How a Generational Oil Opportunity Could Pay Dividends to Investors
Keeping this in mind, the company has today launched Ninepoint Energy Income Fund. Nuttall’s second energy strategy, the new fund is now available in mutual funds and the ETF version trading on the NEO exchange under the NRGI ticker.
“We believe there is a tremendous lack of appreciation for how much free cash energy companies are producing,” he says. “The environment we’re in now is a golden age of free cash flow, and there are some components to that.”

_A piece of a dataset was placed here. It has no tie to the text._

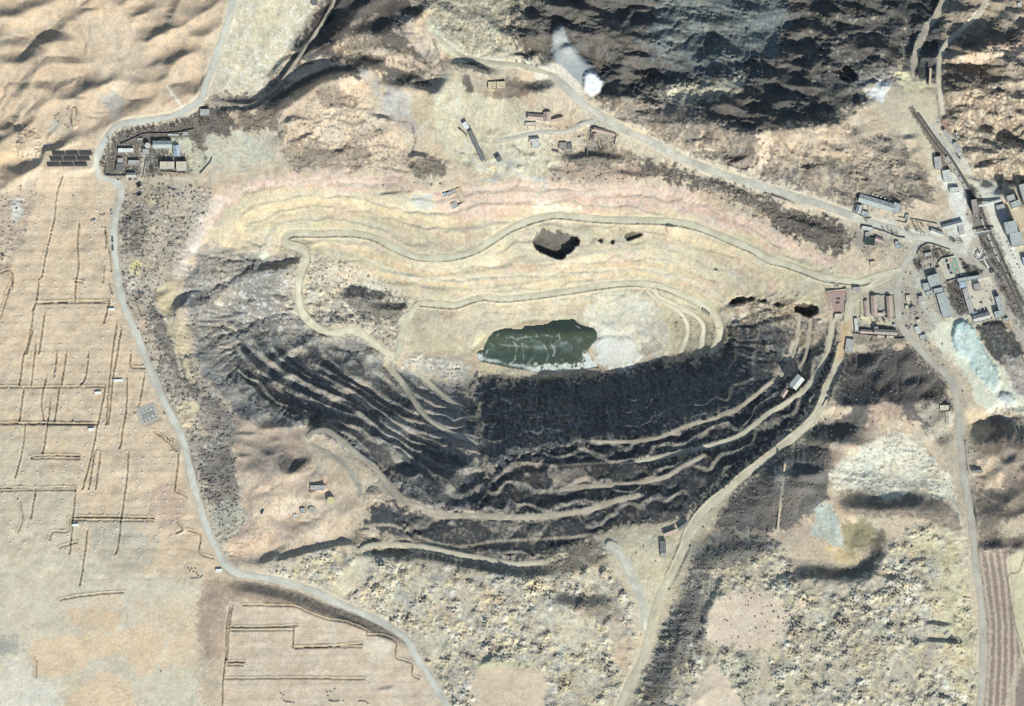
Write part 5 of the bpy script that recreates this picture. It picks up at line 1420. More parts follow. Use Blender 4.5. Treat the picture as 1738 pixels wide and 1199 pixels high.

According to Nuttall, the years following the 2014 collapse in commodity prices forced energy companies to drastically reduce costs, and that cost discipline is etched into the cost structures of today’s industry. Simultaneously, investors are demanding that instead of pursuing aggressive growth, energy companies should allow capital to flow back to their shareholders in the form of dividends and buybacks.
“There is a belief that the sins of the past — namely chasing growth for the sake of growth, which led to the oil price crash and nearly a trillion dollars in shareholder equity — should not be repeated,” Nuttall said.
According to Nuttall, Canadian oil and gas companies are moderating their growth plans and spending less on drilling operations than they have historically. With the extra cash they saw in 2021, firms strengthened their balance sheets by paying bondholders, which Nuttall says will continue into 2022. By next year, he predicted that Canada’s oil and gas sector would become debt-free.